By Andrew Bugembe and Kefa Senoga
Uganda Christian University (UCU), as part of a consortium with Uganda Martyrs University (UMU), Bugema University (BU), and Kabale University (KAB), has officially launched a transformative research initiative under the project entitled, ‘Strengthening University Delivery of Entrepreneurship Skills for Community Engagement and Action Research in Uganda (SUESCA).’
Unveiled at UCU main campus in Mukono, the project seeks to address Uganda’s urgent youth unemployment crisis by tapping into the vast potential of the Maize-Based Agro-Food Ecosystem (MBAFE).
The five year project aims to equip young people, women, differently abled persons, refugees, and other marginalized groups with entrepreneurial and skills targeting any node in the maize value chain in Bugiri, Buikwe and Kayunga.
The project also brings on board Technical and Vocational Education and Training (TVET) institutions, private industry players, and other key stakeholders. It is funded by the Mastercard Foundation and will report to the Regional Universities Forum for Capacity Building in Agriculture (RUFORUM).
According to recent labour statistics, Uganda’s youth unemployment rate was 4.5% in 2023 and is projected to double by 2035. Further, over 500,000 youth enter the job market annually yet many remain underemployed or without work altogether.
SUESCA seeks to rewrite this narrative by focusing on strengthening the capacity of partners and community in entrepreneurship skills for enhanced productivity, dignified employment and incomes in the target beneficiaries.
“This isn’t just another university project,” said UCU principle investigator, Prof. Balyejusa Kizito, a leading researcher in sustainable agricultural development and community engagement.
“This is a movement to restore dignity to employment and transform maize into an engine of opportunity.” she added.

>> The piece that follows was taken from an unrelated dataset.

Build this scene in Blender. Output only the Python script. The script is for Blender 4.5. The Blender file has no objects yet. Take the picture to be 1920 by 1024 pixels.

While Uganda Martyrs University is the lead implementing institution, each partner university brings a specialized focus.
UCU is anchoring its contribution in applied research, commercialization of maize-based products, and innovation programs, including the Nutri-Dense Foods Innovation Program and farmer- market/ buyer linkages whole integrating a Farmer Management Information System (MIS).
These existing platforms and former projects at UCU like the AIRTEA project will be leveraged for SUESCA to provide a head start in delivering results with measurable impact.

Mr. David Mugawe, UCU’s Deputy Vice Chancellor for Finance and Administration, who represented Vice Chancellor Prof. Aaron Mushengyezi at the launch, affirmed UCU’s full commitment to SUESCA and described the project as a timely intervention. He stressed the need for lasting transformation. “We do hope that our partnership continues to grow as we continue working together. As UCU, we have a deliberate strategic objective to see that our community engagement is enhanced. He urged the academic community not to see the project as a temporary intervention but as a long-term movement. “We must create systems and ambassadors that live beyond the project’s five-year life span,”
Other project approaches to deliver include: Skilling for Job Creation Short certified training programs, employing climate-smart agriculture, post-harvest technologies, digital entrepreneurship, business incubation, value chain development, and facilitating market access for youth-led startups (expanding Work Opportunities), Peer-to-peer learning, satellite entrepreneurship hubs to ensure outreach even in remote communities.
The UCU SUESCA consortium has set bold targets: reaching over 1700 university and 200 TVET students, 918 of out-of-school youth, creation of 5000 jobs, planting 250,000 trees, 19 startups and 11 spin-offs . Notably, 70% of the beneficiaries will be young women under 35, alongside inclusion of differently abled persons and refugees/ displaced persons.

The rationale for choosing the maize value chain is grounded in strategy. Maize is Uganda’s most widely grown and consumed crop, yet its full economic potential remains largely untapped. SUESCA will engage participants in activities ranging from input supply, mechanized farming, agro-processing, trade, and export logistics, all aligned with Uganda’s NDP IV and Sustainable Development Goals 1,2, 3, 5, 8, 10, 13 & 17.
Prof. Kizito recounted a recent success story: “When you see an engineer managing a 10-acre vegetable farm using climate-smart practices, you realize we are not just changing minds—we are shifting paradigm.
The overarching ambition, in Prof. Kizito’s words: “We should no longer produce just graduates as universities but raise innovators, community transformers, and job creators who will lead Uganda into a future of dignity, sustainability, and shared prosperity.